This Button is for changing between Full Screen Mode and the default normal Window Mode. That is normal Behavior. For minimize it in the Taskbar is the Button left from it.
P.S.: You can set up a default Size if You want. For this, go to the Terminal Settings:
My window size gets progressively smaller every time I click it to go from full screen back to "default size". Even if I F11 full screen, F11 "default size" a couple of times, it starts shrinking.
It doesn't affect me at all because I use Super to position things anyway. It's just something I happened to notice yesterday. But my settings look the same as yours, so as Storm mentioned, it might just be a bug and probably only affects some systems.
EDIT: Just checked and it doesn't happen in a Wayland session.
Interesting. So, it is a Xorg Problem. Normally we write here, that something is a Wayland Issue. There comes this so unexpected, hahaha!
But can You manually expand the Terminal Window? I mean, when You go with the Mouse Cursor to the Edge of the Window and then get the Icon for changing the Size.
weird , i'm on Lite (so Xorg) , and my terminal window behaves normal whatever i do with it ...
minimise , maximise , shrinks/expands by dragging borders , and opening after i closed it , to normal size I've set in preferences
( Xfce terminal )
I don't think so, but my screen scaling in display says %100.
I screen recorded it in action for the curious. But I wasn't sure where besides Youtube I could upload it to share. For now I uploaded it on a blog to put a link here. It won't play in my browser so I don't think it shows if you use an adblocker.
The toggle is turned off. Also using a new profile or resetting that profile does not change the behavior.
I missed that. Yes I can drag the window into a new size. Then it will still shrink as before if I use the button to fullsize/default size it or F11.
If I use Super Left/Right it will anchor it to the left or right half of my screen and fullsize/default with F11 will work as expected (full screen/half screen) but using the button to fullscreen and then unfullscreen it will cause it to shrink again. Which can be solved by Super Left/Right again to reset it to fill half the screen. But using Super Up (full screen) Super Down (default size) causes it to shrink.

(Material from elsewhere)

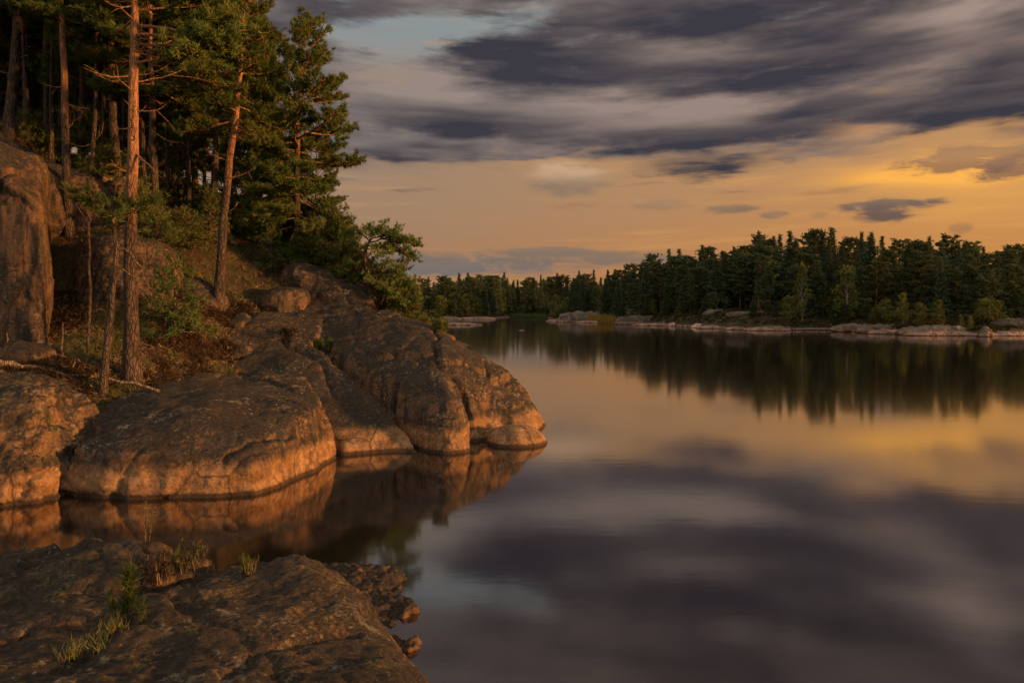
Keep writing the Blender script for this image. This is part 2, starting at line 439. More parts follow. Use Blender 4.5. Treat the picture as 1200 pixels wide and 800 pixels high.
def finish_rock(name, label, mat, V, Q, zmin, amp, fr, seed, layer, cat, group, pl=()):
    me = new_mesh(name, V, Q)
    N = np.empty(len(V)*3, np.float32); me.vertex_normals.foreach_get('vector', N); N = N.reshape(-1, 3)
    d = amp[0]*fbm(V, fr[0], 2, 0.5, seed)+amp[1]*fbm(V, fr[1], 3, 0.5, seed+5)
    rd = 1-np.abs(fbm(V*np.array([1, 1, 1.6]), fr[2], 3, 0.55, seed+9))
    d += amp[2]*(rd-0.7)*2
    mk = np.clip(0.6+1.2*fbm(V, 0.45, 2, 0.5, seed+21), 0.1, 1.2)
    for i, (sz, am, gr, w) in enumerate(pl): d += mk*plates(V, sz, am, gr, w, seed+i*3.7)
    if layer:                                   # exfoliation steps
        s_ = V[:, 2]*1.0+0.35*fbm(V, 0.5, 2, 0.5, seed+3)+0.15*V[:, 0]
        d -= layer*(np.abs((s_*2.2) % 1.0-0.5)*2)**6
    V2 = V+N*d[:, None]
    base = np.array([V2[:, 0].mean(), V2[:, 1].mean(), max(V2[:, 2].min(), zmin)])
    me.vertices.foreach_set('co', np.ascontiguousarray(V2-base, dtype=np.float32).ravel()); me.update()
    o = link(name, me, mat, None, base)
    tag(o, label, cat, group)
    ROCKS.append((V2, o))
    return o

# ------------------------------------------------------------------ materials
def new_mat(name):
    m = bpy.data.materials.new(name); m.use_nodes = True; E.nt = m.node_tree; m.node_tree.nodes.clear()
    return m
def finish(nt, shader):
    o = nt.nodes.new('ShaderNodeOutputMaterial'); nt.links.new(shader, o.inputs[0])
def principled(col, rough=0.8, normal=None, spec=0.3):
    n = E.nt.nodes.new('ShaderNodeBsdfPrincipled'); sock(E.nt, n.inputs['Base Color'], col)
    if isinstance(rough, E): sock(E.nt, n.inputs['Roughness'], rough)
    else: n.inputs['Roughness'].default_value = rough
    n.inputs['Specular IOR Level'].default_value = spec
    if normal is not None: sock(E.nt, n.inputs['Normal'], normal)
    return n.outputs[0]
def bump(height, strength, dist, normal=None):
    n = E.nt.nodes.new('ShaderNodeBump'); n.inputs['Strength'].default_value = strength; n.inputs['Distance'].default_value = dist
    sock(E.nt, n.inputs['Height'], height)
    if normal is not None: sock(E.nt, n.inputs['Normal'], normal)
    return E(n.outputs[0])
def geo():
    g = E.nt.nodes.new('ShaderNodeNewGeometry'); return E(g.outputs['Position']), E(g.outputs['Normal'])
def objc():
    return E(E.nt.nodes.new('ShaderNodeTexCoord').outputs['Object'])
def attr(name):
    n = E.nt.nodes.new('ShaderNodeAttribute'); n.attribute_name = name; return E(n.outputs['Fac'])

def rock_mat(name, dark=1.0, lichen=0.5, band=True, yellow=0.0, fine=1.0, pink=0.0, grey=0.45, rough=1.0, rust=0.7):
    m = new_mat(name); P, Nn = geo(); x, y, z = sep(P); nx, ny, nz = sep(Nn)
    def c(r, g, b): return (r*dark, g*dark, b*dark)
    n1 = noise(P, 0.75, 6, 0.6, 0.4); n2 = noise(P, 3.2, 8, 0.65, 0.3); n3 = noise(P, 15*fine, 8, 0.72); n4 = noise(P, 55*fine, 4, 0.6)
    nS = noise(vmul(P, (2.6, 2.6, 0.35)), 1.6, 5, 0.6, 0.3)
    col = ramp(n1*0.5+n2*0.5, [(0.34, c(0.042, 0.031, 0.023)), (0.46, c(0.085, 0.060, 0.041)), (0.57, c(0.14, 0.099, 0.064)), (0.70, c(0.23+pink*.04, 0.152, 0.096))])
    st = sstep(noise(vmul(P, (0.55, 0.55, 0.30), (2.2, 8.1, 0.7)), 1.0, 7, 0.64, 0.7), 0.52, 0.63)
    col = mix(st*0.75, col, mix(n3, c(0.018, 0.015, 0.012), c(0.060, 0.045, 0.033)))
    gp = sstep(noise(P, 0.9, 7, 0.66, 0.6), 0.50, 0.62)
    col = mix(gp*grey, col, mix(n3, c(0.10, 0.088, 0.068), c(0.24, 0.20, 0.145)))
    op = sstep(noise(vmul(P, (1, 1, 1), (7.1, 3.3, 1.2)), 0.8, 7, 0.66, 0.6), 0.52, 0.64)
    col = mix(op*rust, col, mix(n3, c(0.12, 0.062, 0.030), c(0.34, 0.185, 0.085)))
    # level tops carry a dark crust of lichen and humus
    topm = sstep(nz+(n2-0.5)*0.5, 0.55, 0.90)
    col = mix(topm*0.58*sstep(n1, 0.30, 0.55, 0.4, 1.0), col, mix(n3, c(0.022, 0.018, 0.014), c(0.075, 0.058, 0.040)))
    # rust on steep faces, dark seep streaks
    steep = sstep(nz, 0.80, 0.35)
    col = mix(steep*sstep(nS, 0.38, 0.62)*0.8, col, c(0.33, 0.175, 0.088))
    col = mix(steep*sstep(nS, 0.48, 0.36)*0.8, col, c(0.045, 0.034, 0.027))
    # black crust lichen on the upper sides
    blk = sstep(noise(P, 1.1, 8, 0.72, 0.8)+(1.0-steep)*0.13, 0.49, 0.61)*sstep(n3, 0.62, 0.40)
    col = mix(blk*0.85, col, c(0.038, 0.030, 0.025))
    # grey and pale lichen spots
    li = sstep(n2+(n3-0.5)*0.6, 0.57, 0.68)*sstep(noise(P, 0.6, 4, 0.6), 0.44, 0.60)
    col = mix(li*lichen, col, (0.30, 0.265, 0.195))
    vs = voro(vadd(P, noise(P, 9, 3, 0.5), 0.15), 7.5*fine, 'F1')
    spot = sstep(vs, 0.24, 0.14)*sstep(noise(P, 1.1, 4, 0.6), 0.48, 0.58)
    col = mix(spot*lichen*0.9, col, (0.38, 0.345, 0.27))
    if yellow:
        yl = sstep(noise(P, 2.3, 6, 0.66, 0.5), 0.53, 0.62)*sstep(n3, 0.40, 0.58)
        col = mix(yl*yellow, col, (0.34, 0.25, 0.07))
    # grain
    col = mix(1.0, col, ramp(n3*0.6+n4*0.4, [(0.30, (0.30, 0.29, 0.28)), (0.48, (0.85, 0.85, 0.85)), (0.60, (1.25, 1.22, 1.2)), (0.72, (2.0, 1.9, 1.8))]), 'MULTIPLY')
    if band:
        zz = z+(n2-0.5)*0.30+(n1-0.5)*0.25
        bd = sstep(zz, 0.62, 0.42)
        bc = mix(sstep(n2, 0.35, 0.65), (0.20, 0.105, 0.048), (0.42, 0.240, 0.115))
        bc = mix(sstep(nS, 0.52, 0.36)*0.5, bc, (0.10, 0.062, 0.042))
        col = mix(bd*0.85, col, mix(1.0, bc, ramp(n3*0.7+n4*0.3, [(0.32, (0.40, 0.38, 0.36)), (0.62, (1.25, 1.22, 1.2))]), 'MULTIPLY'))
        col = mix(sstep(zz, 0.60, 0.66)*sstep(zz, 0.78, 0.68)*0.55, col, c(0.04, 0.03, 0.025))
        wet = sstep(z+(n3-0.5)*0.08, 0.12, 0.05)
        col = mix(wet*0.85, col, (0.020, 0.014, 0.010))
    vd = voro(vadd(vmul(P, (1, 1, 0.5)), noise(P, 1.1, 3, 0.5), 0.5), 0.42)
    crack = sstep(vd, 0.0, 0.014)
    col = mix((1.0-crack)*0.6, col, (0.012, 0.010, 0.008))
    ht = n2*0.16+n3*0.36+n4*0.12+crack*0.06
    nrm = bump(ht, 1.0, 0.15*rough*fine**-0.5)
    finish(m.node_tree, principled(col, 0.82, nrm, 0.25))
    return m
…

It doesn't effect me much because I usually use it either at the default size it opens to or sized to half screen.
Oh my gosh, I just followed your advice and I expected resolution. But it was still shrinking. So I rebooted the pc and tried - still shrinking!
I'm getting ready to leave for work now, but when I get home I'm going to turn on my other pc and see if the terminal shrinks there too or just this one.
In a bizarre turn of events, the terminal on my other computer Zorin 17.2 Core install behaves the exact same way, shrinking in Xorg (but not Wayland). I probably did use the same bootable media to install, but I do checksums when I download things. I'm at a loss, especially as no one else's terminal seems to exhibit this inexplicable behavior.
When I noticed the terminal did that, I tried a few other programs because I wondered if they all did that. But nothing else I tried (so far) had the same shrinking behavior.
I see there is another terminal called XTerm on this computer that is not on my other Zorin computer. This probably came with herbstluftwm which I have recently added to this computer but not yet to the other computer (I have been working on this pc a lot more lately since the room is warmer and cozy). I did try with XTerm just now and it does not shrink, but ugh the font is almost unreadable.
I gave them a quick try just now and Black Box seems a little slow in start up, and is not as well polished as Ptyxis, which also happens to have a lot more customization, in terms of appearance at least, including my favorite palette: Catppuccin.
Although unfortunately they're both quite heavy on resources: ~250Mb and 500Mb of RAM, respectively. Compared to the ~50Mb of Gnome Terminal, that's quite a difference.
I'm currently using Alacritty myself which uses about ~90Mb.
As far as I understand this, both were Candidates to replace the old Gnome Terminal in a future Gnome Version. On Fedora is Ptyxis already as Terminal preinstalled. BlackBox is since a Year without an Update. So, maybe the Support has stopped there(?)
The higher RAM Consumption could come because there are Flatpaks maybe.
Alacritty I didn't tried. I saw a couple of Videos about it. I lokked interesting. But the thing with the manual Customization is something ... that is nice but I would need time to built it up, hahaha!
I saw some Videos about Ghostty, which looks nice, too.